Opinião
Essência versus aparência

Eu gosto muito das árvores. Era com esta frase que terminávamos todas as redações (atualmente julgo que se diz composição) sobre as árvores quando éramos alunos do ensino primário, aliás a frase “Eu gosto muito de” era a última frase em todas as redações.
O estacionamento do belíssimo edifício onde trabalhei até recentemente possui árvores que, de todas as coisas boas que fazem pelo nosso bem-estar, ainda proporcionam também a sombra. Algum tempo atrás deparei-me com uma dessas árvores completamente despida de folhas, mas completamente coberta de fruto, que são as bagas de sementes que darão continuidade à espécie.
Confesso que, sem as folhas verdes e flores coloridas, e apenas com o tronco e as bagas castanhas, é um cenário escuro e nada apelativo, pelo contrário, é um pouco desolador. Contudo, se da parte da aparência as árvores carregadas de folhas verdes e de flores coloridas constituem um encanto para a vista e para a decoração, apenas isso não serve para a continuação da espécie, não serve como resultado.
Mas a árvore que vi e tal como as outras estavam despidas, sem beleza, mas continham a semente da sua continuidade, apresentam resultado, essência, embora de aparência e beleza não tenham muita coisa.
Vivemos na era do marketing comercial, social e político em que se deve dar visibilidade, se se quiser atingir a audiência. Também ao nível pessoal, o marketing e a imagem são ferramentas que podem fazer a diferença, ou seja, podem até tentar cobrir alguma insuficiência ao nível do conteúdo (competências, conhecimento) de muitas pessoas. O contrário também é verdadeiro, pessoas competentes, mas que não tenham um bom marketing pessoal e profissional, dificilmente consegue atingir um determinado patamar de um colega com menos competências, mas com um bom marketing e imagem.
Ao nível organizacional também se passa algo semelhante; há lugares onde é apelativo trabalhar. Recordo-me de empresas tecnológicas que até ofereciam massagens e snacks aos colaboradores e eram consideradas as melhores empresas para trabalhar.
Todavia, em menos de cinco anos foram estas empresas que cortaram estes benefícios e despediram em massa. Só uma das gigantes despediu 12 mil colaboradores.
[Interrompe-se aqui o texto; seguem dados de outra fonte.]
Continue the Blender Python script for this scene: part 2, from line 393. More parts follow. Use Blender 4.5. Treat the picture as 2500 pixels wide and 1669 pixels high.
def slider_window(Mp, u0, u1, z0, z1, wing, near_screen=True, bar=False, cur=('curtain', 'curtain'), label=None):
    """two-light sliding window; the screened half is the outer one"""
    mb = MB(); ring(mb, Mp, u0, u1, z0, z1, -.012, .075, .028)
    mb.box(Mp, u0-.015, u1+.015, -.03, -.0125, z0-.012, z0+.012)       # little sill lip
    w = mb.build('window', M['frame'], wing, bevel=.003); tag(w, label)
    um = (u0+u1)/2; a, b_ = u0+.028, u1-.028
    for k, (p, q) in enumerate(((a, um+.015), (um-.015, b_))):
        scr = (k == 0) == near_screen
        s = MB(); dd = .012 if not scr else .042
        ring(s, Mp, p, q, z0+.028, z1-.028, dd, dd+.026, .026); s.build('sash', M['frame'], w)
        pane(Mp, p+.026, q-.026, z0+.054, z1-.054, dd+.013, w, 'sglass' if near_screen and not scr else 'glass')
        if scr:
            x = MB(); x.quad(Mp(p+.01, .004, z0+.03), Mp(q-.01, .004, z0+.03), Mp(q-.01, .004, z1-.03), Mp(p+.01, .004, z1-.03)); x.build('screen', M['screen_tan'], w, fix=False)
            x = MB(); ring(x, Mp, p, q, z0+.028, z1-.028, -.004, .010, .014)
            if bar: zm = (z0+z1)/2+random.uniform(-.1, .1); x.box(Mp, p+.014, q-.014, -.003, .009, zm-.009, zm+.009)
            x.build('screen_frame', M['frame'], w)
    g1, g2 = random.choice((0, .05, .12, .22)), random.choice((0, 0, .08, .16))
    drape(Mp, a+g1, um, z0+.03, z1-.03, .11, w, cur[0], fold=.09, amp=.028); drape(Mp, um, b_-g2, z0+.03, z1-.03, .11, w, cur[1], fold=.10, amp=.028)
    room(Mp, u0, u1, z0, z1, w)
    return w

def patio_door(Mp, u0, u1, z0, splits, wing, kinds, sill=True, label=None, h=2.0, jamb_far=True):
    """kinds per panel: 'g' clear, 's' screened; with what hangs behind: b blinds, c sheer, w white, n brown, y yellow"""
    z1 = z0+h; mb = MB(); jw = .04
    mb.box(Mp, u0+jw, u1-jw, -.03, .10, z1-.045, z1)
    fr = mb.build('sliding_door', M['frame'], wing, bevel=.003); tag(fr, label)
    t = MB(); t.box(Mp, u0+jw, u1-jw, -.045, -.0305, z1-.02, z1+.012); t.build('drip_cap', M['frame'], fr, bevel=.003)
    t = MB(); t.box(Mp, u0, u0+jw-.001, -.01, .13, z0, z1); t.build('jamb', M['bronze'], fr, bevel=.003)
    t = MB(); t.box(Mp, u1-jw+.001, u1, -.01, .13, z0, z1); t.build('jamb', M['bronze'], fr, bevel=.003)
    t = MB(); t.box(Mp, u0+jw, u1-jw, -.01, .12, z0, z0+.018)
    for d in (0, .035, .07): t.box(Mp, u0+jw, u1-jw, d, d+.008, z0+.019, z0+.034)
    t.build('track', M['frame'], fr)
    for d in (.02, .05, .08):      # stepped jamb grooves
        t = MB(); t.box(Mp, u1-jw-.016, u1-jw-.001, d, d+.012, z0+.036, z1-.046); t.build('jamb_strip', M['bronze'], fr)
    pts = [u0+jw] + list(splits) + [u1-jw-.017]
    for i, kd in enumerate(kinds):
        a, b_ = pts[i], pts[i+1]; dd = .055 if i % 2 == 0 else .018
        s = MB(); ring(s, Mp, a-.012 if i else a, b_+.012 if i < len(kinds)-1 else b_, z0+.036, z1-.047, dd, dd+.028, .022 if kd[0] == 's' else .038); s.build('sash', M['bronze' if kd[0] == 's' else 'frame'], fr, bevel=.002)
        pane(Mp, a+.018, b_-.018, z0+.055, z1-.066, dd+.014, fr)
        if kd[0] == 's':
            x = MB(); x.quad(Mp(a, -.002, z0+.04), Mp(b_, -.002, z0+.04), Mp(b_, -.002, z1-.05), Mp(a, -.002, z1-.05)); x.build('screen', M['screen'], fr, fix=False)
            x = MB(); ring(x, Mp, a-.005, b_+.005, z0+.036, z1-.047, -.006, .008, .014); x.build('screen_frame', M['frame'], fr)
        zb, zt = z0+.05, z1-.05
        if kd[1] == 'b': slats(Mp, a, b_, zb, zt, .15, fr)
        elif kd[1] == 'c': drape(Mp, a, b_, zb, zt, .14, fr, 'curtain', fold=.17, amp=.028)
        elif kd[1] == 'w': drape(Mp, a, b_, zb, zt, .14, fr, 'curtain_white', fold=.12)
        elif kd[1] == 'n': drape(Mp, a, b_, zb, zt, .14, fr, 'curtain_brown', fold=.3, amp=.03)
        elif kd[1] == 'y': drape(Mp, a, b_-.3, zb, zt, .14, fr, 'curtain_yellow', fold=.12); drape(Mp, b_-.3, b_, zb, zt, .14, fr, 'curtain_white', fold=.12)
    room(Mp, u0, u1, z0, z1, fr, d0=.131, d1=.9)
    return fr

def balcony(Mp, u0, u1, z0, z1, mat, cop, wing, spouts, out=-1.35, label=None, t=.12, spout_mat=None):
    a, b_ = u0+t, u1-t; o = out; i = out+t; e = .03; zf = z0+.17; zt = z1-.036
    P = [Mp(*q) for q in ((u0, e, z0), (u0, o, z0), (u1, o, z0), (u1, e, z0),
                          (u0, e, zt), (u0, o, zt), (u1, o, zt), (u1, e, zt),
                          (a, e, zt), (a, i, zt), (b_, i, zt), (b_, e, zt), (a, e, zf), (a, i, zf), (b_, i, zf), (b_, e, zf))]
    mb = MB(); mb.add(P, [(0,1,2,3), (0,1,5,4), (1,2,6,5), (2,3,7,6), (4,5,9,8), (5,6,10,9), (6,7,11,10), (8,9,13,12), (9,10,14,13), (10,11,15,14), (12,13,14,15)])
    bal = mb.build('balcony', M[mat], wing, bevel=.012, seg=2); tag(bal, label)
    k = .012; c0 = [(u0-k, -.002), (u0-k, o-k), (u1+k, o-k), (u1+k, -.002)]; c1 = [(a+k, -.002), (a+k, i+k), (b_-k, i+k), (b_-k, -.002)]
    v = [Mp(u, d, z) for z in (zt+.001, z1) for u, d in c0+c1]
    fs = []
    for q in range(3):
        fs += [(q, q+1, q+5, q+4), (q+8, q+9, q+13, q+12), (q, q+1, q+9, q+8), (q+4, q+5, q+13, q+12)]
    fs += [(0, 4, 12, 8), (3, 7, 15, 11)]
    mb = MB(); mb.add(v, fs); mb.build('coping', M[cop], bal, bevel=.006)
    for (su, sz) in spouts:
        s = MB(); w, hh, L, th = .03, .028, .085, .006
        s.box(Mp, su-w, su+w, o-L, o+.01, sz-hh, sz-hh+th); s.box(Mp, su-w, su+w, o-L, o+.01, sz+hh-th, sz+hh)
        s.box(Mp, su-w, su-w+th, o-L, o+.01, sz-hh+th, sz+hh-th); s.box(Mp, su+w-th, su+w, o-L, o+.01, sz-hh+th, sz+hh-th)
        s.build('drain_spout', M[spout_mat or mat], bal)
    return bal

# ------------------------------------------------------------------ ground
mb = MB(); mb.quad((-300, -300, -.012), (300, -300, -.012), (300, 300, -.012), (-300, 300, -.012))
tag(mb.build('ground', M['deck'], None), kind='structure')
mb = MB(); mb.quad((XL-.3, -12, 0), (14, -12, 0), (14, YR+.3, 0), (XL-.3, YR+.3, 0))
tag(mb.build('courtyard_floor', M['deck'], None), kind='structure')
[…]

Tudo isso numa época em que as instituições afirmam serem as pessoas o melhor ativo que possuem.
É claro que a empresa deve adaptar a força de trabalho, tal como a tecnologia e os procedimentos de acordo com as demandas do mercado e, se for necessário, pode legitimamente despedir, salvaguardando os direitos dos colaboradores dispensados.
Mas também conhecemos histórias de pequenas e microempresas que, apesar da crise, os patrões não despediram, outros aumentaram os salários, outros deram prémios e outros benefícios.
Sem pretender fazer comparações, estas últimas microempresas carregam a semente de um bom relacionamento com os colaboradores, apesar de não parecerem tão apetecíveis para se trabalhar.
O mesmo se passa ao nível da liderança: podemos ter uma liderança embelezada, colorida, apetecível, mas fechada sobre si mesma e que não carrega a semente da renovação geracional de novos líderes. Criar líderes resilientes implica, às vezes, confrontar ideias, negociar, ceder, engolir em seco, etc. Mas atualmente em que todos estamos sensíveis demais e com medo do confronto de ideias, ou seja, tudo tem de ser aceite sem argumentar sob pena de ser acusado de negacionista, questiono que líderes estaremos produzindo para um futuro que não tem tempo de esperar para o amanhã.
Estaremos produzindo uma liderança de aparência e não de essência? Mas não é possível ter a essência na aparência? Sim, é possível, mas para isso a aparência não poderá sobrepor-se à essência, pois a mencionada árvore, a esta altura, começa a ter folhas verdes, o que torna a aparência mais apetecível, enquanto ainda mantém as bagas de cor castanha com as ditas sementes, necessárias à continuidade.
A árvore, apesar de despida de beleza, possui as sementes da sua continuidade e, certamente terminarei a minha carreira e ela continuará produzindo.
Termino este artigo como comecei. Eu gosto muito das árvores.
*O artigo reflete apenas a opinião do autor e não envolve nenhuma instituição.